先日学生に図書館の使い方に関する講習会をしていたとき、ある教員が学生に向けて、

「図書館職員のみなさんはただの事務職員ではなくて、情報を探すプロフェッショナルですから、ぜひ積極的に質問して下さいね」

と仰っており、図書館職員の専門性について改めて考えてみました。

1. 図書館職員の専門性とは何か

図書館にも色々な仕事があるというのは以前の記事で述べたとおりなんですが、その中でもレファレンスというのは専門性の大きな中核を担っていると思います。

私が働いてるのは大学図書館なんですが、公共図書館でも行われているサービスで、簡単に言うと「こういう情報が欲しいんですが、どうやって入手したらいいでしょうか?」という利用者からの質問に答えるサービスです。

大学図書館だと「この論文が欲しい」「この貴重図書を利用したい」などある程度パターンが決まってるんですが、公共図書館だとそれこそ無限に幅広い質問が来るようです。例えば、

・昭和11年に設計された羊山公園(秩父市)の古い写真が載っている資料を見たい
・消防設備士という資格を活かした仕事について知りたい。また、就職先としてどんなところがあるか、会社や団体についても知りたい。
・「三本締め」、「一本締め」、「一丁締め」のやり方と使い分けについて知りたい。

など、どうやって答えるんですか??という質問が寄せられます。こういう質問にちゃんと答えることができるのが図書館職員の専門性なのです。

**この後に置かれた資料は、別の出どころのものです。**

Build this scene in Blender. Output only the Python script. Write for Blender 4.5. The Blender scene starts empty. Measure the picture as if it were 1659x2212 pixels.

ちなみに全国の図書館に寄せられた質問事例は国立国会図書館が運営しているレファレンス協同データベースレファレンス事例ということでまとめられていますので、興味のある方はアクセスしてみてください。

2. 図書館職員の専門性は伝わっているのか

ここまで説明してきた図書館職員の専門性ですが、きちんと学生や利用者に伝わっているか、と言われるとあまり自信はありません。

図書館=貸本屋・勉強するスペース、と言った認識や、図書館職員は「本の貸し借りをする人」、「書架に本を並べている人」、「事務書類を作っている人」という認識がまだまだ大勢だと思います。

もちろんそういう認識も正しいんですが、図書館職員の専門性をもっと多くの人に知ってもらえれば、図書館が利用者のお役に立つ場面が増えると思いますし、図書館職員ももっとやりがいを持って仕事ができる場面が増えるのではないかと思いました。

3. これからどう専門性を伝えていくか

これは正直難しい問題で、簡単な答えはありません。アメリカでは、図書館職員の専門性というのは広く認知されていて、映画「ニューヨーク公共図書館 エクス・リブリス」でも紹介されていました。

個人的には1人の図書館職員として、講習会や仕事を紹介するときにこういう専門性については伝えていこうと思っています。この記事を読んだ方が1人でも「図書館を使ってみよう、図書館職員に相談してみよう!」と思って頂けるとありがたいです。